A First Look at NoMad’s Stylish Luxe Life Hotel

I knew the Luxe Life Hotel looked familiar the moment I saw the gilded cupid perched beneath the word LIFE (also gilded) over the front door. I reviewed the property for The New York Times in 1991 when it was the Herald Square Hotel, a two-star budget hotel housed inexplicably in the Beaux Arts brick-and-limestone building once occupied by Life magazine. For $65 a night, you got a clean room, easy access to Macy’s and not much else.

Luxe Life Hotel’s gilded cupid (Luxe Life photo)

The new Luxe Life Hotel is considerably more sybaritic. The multitasking lobby checks the big boxes, serving up an atmospheric bar, clubby leather sofas where you can chat, chill or check your messages and Marilyn, a congenial, wood-paneled restaurant named for the grandmother of one of the chefs, not Monroe. Home-made pastas, pizzas and mains like lamb shank and brook trout drive the seasonal menu.

But what distinguishes Luxe Life is its pedigree. Not only did the building house Life magazine for more than five decades, it was designed by architects Carrère and Hastings, the firm behind the New York Public Library and the Frick. Unlike boutique hotels that have to invent a theme, Lush Life inherited one. Vintage Life covers are a motif, showcasing the pre-Instagram, back-and-white glamour of Katherine Hepburn, Rita Hayworth and, yes, Marilyn, the famous one. Cool architectural details like the lobby’s exposed steel beams and the surprising crescent-shaped elevator are celebrated as reminders that the building was a high-tech trailblazer when it was built in 1895.

An homage to Life in the lobby (note the exposed steel beam to the left)

The wink at the building’s history extends upstairs where the crisply dressed guest rooms in wall-to-wall white channel the1890s with ornamental wrought iron king, queen or twin beds. It’s easy to imagine curling up with a book instead of a Kindle. Tiny black-and-white hexagonal tiles and classic wood wainscoting blanket the floors and walls in the super-white bathrooms. From there, mid-century mod simplicity takes over with tightly tufted sofas that convert to sleepers, stylish lighting and low, marble tables topped with vintage copies of Life. The art, including the chatty, hand-scrawled sayings framed above the beds, is by local artists.

Typical of vintage buildings, rooms vary wildly in size and shape. At 185 square feet, the smallest are unabashedly snug. The money rooms are those with oddly shaped private terraces, including one looking onto a sliver of the Empire State Building sandwiched between a pair of neighboring towers. Also eye-catching are the two second-floor executive suites outfitted with enormous arched windows.

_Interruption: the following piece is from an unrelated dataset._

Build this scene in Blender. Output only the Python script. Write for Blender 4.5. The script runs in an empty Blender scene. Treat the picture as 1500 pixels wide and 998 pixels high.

A king bed room with original art (Luxe Life photo)

 

Since the building’s history is too good to downplay, we’ll amplify it a bit. Long before Life was mid-century American’s definitive news photography magazine, it was a light entertainment publication patterned after Punch, the British humor magazine and packed with jokes, social commentary and cartoons. With its move into Carrère and Hasting’s stylish property in 1895, the 12-year-old magazine, became a real estate pioneer, occupying a prescient live-work space that housed staff offices, a high-ceilinged room for the printing press and apartments for staff members that included Norman Rockwell, who created art for 28 covers, and Charles Dana Gibson, whose fresh-faced Gibson Girls appeared regularly in the magazine

Life changed course when Henry Luce, founder of Time magazine, purchased it in 1936 and transformed it into a publishing juggernaut (peak circulation: 8.5 million). Photographers included Dorothea Lange, Robert Capra, Margaret Bourke-White and Gordon Parks, among others. After Life’s offices moved to Rockefeller Center, the building changed course, too, morphing downmarket into residential apartments, followed by the Herald Square Hotel.

An executive suite with arched window

Its resurrection arrived in 2017 with an $8 million renovation that transformed the building into the Life Hotel, a stylish, upmarket boutique hotel endowed with a landmarked exterior, a newly hip NoMad location and the rich Life magazine legacy. Many of the changes on view today date from the redo devised for the previous management team by designer/restauranteur Tara Oxley.

But the team behind L.A.-based Luxe Hotels, a burgeoning collection of international boutique properties, has gifted its first New York property with its own flourishes, like the all-white bathrooms and new art. Coming soon is a basement speakeasy.

With low season rooms starting at $199 a night — and sometimes less — Luxe Life is a good deal, especially if you book directly. As with many buildings of its vintage, some rooms have wall A/C units. But there’s a compact fitness room, and Koreatown and Madison Square Garden are nearby. And, if it matters, you’re still steps away from Macy’s.